The present-day universe is full of galaxies exhibiting a wide range of diversity in their mass, morphology, and nuclear activity. It is one of the most important issues in the modern astronomy to understand the mechanism of formation and evolution of galaxies, and to understand the origin of their diversity. We are conducting research utilizing multi-wavelength data using ALMA, ASTE, Nobeyama, JCMT, LMT, JVLA, as well as HST, Spitzer, Subaru, and TAO, which will be operational soon, to exploit the characteristics of millimeter/sub-millimeter wave observations, such as the negative K-correction effect in dust emission, abundant molecular and atomic spectral lines, the Sunyaev-Zel'dovich effect, and so on. Specifically, our studies include deep surveys of distant galaxies using ALMA, properties of galaxies hosting transient objects such as Gamma-ray bursts and superluminous supernovae, interstellar medium and dynamics of spiral galaxies, molecular chemical compositions of the diffuse interstellar medium, interactions between supermassive blackholes and host galaxies, and high-redshift star-forming galaxies magnified by a gravitational lens. Furthermore, we are also promoting the development of observing instruments and technologies, which includes on-chip ultra-wideband spectrograph DESHIMA using superconducting direct detectors, 2-mm band heterodyne receiver system B4R, millimeter/sub-millimeter wave multicolor camera and related technologies, in collaboration with domestic and oversea research institutes.

Spectral-energy distribution of a dust-enshrouded high-redshift galaxy, which is invisible at near-infrared and shorter wavelengths, uncovered by ALMA 26 arcmin^2 survey of GOODS-S at one-millimeter (ASAGAO).

Survey of Supernovae immediately after the Explosions

Some stars make huge explosions at the end of their lives, which are called supernovae. Observing supernovae has made contributions to solve a variety of astrophysical questions, such as expansion history of the Universe. By investigating supernovae immediately after the explosions, characteristics of the parent stars can be derived. We discover early supernovae and investigate their brightness variation using wide-field cameras mounted on the 1.05-m Kiso Schmidt telescope and the Subaru Telescope.

New supernovae discovered in a single night
with the Hyper Suprime-Cam, a gigantic mosaic
CCD camera installed at the Subaru Telescope.
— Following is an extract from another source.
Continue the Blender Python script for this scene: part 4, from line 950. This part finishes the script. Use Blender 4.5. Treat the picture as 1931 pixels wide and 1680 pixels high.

Investigation of Be Stars with the Paschen-α emission line

Stars with B-spectral types and emission lines are called _Be stars_, which are distinctive for showing Hydrogen emission lines. They have been investigated chiefly using the Balmar series, hydrogen emission lines in optical wavelengths. The near-infrared camera mounted on the 1-m miniTAO telescope brought us the world first detection of the Paschen-α emission line at 1.875 µm from Be stars in a star cluster, NGC 330, in the Small Magellanic Cloud. We discovered new Be stars as well as known ones. By observing previously unavailable emission lines, investigation of the Be stars, which still remain enigmatic, will be advanced.

Newly discovered Be-type stars in NGC 330
indicated by the red squares, as well as
known Be-type stars by the blue circles.

Evolution of Massive Stars illuminated by Infrared

Massive stars which are more than 10 times heavier than the sun will expel tremendous energy in their relatively short life times. A variety of elements, part of which are indispensable to form terrestrial lives, are synthesized inside them. At the end of their lives, the synthesized elements are ejected into the interstellar space along with supernovae. Thus, the massive stars have large impact on the evolution of the Universe. Since final phases of the massive stars are short-lived, they are useful to estimate the ages of the star clusters they reside in. Most massive stars are heavily obscured by dust and molecular clouds. To discover the massive stars and investigate their surroundings, we have carried out observations in the infrared.

An infrared false-color image of 30 Dor/R136, a massive star forming region in the Large Magellanic Cloud
(Red: 2.07 µm; Green: 2.2 µm; Blue: 1.87 µm).

Explore the farthest reaches of the Milky Way

How far does our galaxy reach? The farthest edges of the galaxy, which remains hitherto-untouched, have been steadily elucidated by wide-field surveys with small telescopes as well as intensive observations with large telescopes. Investigation of the edges may lead to the understanding how galaxies are formed. By exploring the edges in optical and infrared wavelengths, which are the most powerful to reveal the fundamental structure of the galaxy, we are trying to get to the bottom of the galaxy formation.

An infrared false-color image of S209, a massive star forming region at the outer edge of the Milky Way, obtained with the Subaru/MOIRCS
(Red: 2.2 µm; Green: 1.65 µm; Blue: 1.25 µm).